== Input

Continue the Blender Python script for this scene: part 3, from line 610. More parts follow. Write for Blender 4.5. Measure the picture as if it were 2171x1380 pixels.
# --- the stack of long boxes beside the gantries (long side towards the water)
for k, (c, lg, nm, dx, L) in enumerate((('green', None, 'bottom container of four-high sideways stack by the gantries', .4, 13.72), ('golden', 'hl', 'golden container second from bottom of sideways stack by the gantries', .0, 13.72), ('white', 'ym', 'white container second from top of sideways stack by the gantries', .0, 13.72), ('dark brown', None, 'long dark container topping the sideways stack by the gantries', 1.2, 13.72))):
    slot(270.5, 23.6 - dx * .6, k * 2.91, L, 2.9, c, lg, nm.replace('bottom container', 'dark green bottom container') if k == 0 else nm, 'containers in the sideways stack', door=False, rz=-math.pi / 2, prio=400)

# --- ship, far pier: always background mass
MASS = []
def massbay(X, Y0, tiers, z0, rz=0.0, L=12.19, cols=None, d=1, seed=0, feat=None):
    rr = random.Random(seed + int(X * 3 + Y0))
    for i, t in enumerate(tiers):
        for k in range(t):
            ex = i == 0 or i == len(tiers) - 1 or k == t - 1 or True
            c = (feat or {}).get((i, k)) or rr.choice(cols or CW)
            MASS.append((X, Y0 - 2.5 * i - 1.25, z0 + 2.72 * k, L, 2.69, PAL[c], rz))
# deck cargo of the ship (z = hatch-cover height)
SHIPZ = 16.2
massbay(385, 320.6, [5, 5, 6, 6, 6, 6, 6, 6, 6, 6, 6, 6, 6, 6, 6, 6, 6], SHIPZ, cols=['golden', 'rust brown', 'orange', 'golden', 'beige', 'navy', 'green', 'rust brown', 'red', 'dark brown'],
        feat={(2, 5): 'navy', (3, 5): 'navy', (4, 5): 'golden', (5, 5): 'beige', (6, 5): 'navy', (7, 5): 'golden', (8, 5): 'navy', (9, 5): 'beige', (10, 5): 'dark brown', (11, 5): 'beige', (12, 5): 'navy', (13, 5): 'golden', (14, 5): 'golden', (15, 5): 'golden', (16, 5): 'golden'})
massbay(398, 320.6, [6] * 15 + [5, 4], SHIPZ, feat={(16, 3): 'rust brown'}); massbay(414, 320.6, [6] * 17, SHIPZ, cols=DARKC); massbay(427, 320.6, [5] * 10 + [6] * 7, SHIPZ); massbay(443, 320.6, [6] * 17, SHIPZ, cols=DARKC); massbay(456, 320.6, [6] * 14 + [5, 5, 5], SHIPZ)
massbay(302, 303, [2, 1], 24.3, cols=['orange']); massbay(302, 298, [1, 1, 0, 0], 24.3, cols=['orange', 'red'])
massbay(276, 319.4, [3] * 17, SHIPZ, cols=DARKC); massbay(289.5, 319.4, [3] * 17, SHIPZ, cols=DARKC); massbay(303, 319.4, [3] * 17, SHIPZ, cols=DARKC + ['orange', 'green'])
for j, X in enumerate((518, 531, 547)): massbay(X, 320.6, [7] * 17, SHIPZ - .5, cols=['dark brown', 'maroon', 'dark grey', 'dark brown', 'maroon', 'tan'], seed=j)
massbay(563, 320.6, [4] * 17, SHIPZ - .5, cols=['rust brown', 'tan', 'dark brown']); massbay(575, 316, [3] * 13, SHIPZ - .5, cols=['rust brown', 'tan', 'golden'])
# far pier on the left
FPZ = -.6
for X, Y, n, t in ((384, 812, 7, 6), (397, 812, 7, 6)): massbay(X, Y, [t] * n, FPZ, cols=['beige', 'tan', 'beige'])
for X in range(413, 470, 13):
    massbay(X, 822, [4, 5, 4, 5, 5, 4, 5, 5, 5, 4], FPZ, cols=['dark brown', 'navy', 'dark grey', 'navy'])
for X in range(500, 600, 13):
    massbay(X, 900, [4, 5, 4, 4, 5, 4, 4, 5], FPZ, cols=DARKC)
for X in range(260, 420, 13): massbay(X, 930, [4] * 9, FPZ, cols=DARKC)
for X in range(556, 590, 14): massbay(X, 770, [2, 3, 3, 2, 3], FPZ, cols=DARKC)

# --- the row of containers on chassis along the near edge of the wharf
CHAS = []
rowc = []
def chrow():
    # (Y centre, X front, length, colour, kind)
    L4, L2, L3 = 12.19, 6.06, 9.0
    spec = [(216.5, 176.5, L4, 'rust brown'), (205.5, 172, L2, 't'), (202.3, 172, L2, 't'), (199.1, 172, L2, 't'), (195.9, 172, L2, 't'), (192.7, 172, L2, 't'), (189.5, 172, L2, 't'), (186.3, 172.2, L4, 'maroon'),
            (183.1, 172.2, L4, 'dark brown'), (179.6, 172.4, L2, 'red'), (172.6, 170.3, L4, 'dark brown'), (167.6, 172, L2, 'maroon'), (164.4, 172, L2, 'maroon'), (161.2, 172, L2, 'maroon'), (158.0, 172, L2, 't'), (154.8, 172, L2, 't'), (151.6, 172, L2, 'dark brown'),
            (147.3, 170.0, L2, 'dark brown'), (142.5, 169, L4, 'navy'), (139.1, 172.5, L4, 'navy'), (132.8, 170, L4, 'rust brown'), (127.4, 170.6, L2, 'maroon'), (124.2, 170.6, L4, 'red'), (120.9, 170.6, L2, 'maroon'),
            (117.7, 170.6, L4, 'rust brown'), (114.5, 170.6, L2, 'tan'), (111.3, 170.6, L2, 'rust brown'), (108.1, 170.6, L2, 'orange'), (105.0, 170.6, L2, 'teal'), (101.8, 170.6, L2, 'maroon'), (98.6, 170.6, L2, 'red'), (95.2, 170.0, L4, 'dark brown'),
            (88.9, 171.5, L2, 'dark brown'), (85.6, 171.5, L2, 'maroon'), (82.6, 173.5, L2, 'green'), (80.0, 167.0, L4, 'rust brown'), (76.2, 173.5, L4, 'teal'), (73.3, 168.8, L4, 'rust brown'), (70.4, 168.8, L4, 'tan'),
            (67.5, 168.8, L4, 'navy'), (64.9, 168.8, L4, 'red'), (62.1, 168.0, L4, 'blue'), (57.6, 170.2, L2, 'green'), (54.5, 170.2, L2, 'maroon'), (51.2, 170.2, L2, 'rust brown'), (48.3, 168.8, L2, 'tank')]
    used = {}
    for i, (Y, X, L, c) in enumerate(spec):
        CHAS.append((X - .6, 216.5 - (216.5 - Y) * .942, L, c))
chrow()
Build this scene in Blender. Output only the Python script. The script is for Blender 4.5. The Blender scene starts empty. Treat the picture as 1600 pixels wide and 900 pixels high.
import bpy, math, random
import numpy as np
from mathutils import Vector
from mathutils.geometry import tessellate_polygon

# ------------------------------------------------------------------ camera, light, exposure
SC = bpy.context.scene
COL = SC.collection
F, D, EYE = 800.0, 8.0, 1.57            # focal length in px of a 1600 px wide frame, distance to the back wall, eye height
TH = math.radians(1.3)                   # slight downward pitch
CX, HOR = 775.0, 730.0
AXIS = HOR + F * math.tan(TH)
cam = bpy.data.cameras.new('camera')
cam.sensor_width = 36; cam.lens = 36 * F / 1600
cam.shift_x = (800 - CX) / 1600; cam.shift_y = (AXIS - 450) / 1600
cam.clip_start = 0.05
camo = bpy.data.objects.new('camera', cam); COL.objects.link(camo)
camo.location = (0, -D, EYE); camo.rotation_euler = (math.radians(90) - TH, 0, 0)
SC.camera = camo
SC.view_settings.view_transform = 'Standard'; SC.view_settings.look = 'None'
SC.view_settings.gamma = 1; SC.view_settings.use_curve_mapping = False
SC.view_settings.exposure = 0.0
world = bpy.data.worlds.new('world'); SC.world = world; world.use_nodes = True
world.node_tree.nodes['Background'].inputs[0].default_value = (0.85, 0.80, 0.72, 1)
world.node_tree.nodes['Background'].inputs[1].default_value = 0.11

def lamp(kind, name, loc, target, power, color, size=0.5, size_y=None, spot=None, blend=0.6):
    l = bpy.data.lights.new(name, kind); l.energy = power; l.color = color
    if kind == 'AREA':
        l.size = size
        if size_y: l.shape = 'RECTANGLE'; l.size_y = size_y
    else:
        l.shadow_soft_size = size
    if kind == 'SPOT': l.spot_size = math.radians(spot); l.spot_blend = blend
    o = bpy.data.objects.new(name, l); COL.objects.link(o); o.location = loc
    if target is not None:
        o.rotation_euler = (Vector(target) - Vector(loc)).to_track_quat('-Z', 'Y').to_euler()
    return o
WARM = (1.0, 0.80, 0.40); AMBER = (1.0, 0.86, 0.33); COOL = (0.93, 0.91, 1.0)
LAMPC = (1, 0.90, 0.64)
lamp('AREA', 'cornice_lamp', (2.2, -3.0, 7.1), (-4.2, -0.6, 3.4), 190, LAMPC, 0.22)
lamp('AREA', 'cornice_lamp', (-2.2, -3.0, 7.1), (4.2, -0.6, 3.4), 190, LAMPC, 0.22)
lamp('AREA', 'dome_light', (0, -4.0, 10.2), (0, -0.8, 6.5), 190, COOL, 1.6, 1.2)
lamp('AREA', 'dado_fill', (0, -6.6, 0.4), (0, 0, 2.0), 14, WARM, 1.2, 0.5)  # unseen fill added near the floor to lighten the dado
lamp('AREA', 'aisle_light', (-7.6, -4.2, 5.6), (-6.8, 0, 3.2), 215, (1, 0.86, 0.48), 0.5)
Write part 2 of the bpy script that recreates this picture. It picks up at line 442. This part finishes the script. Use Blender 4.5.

====

▶ **What this task involves**: From the entries above, copy every line containing the word "script".

▶ **Written solution**:
Continue the Blender Python script for this scene: part 3, from line 610. More parts follow. Write for Blender 4.5. Measure the picture as if it were 2171x1380 pixels.
Build this scene in Blender. Output only the Python script. The script is for Blender 4.5. The Blender scene starts empty. Treat the picture as 1600 pixels wide and 900 pixels high.
Write part 2 of the bpy script that recreates this picture. It picks up at line 442. This part finishes the script. Use Blender 4.5.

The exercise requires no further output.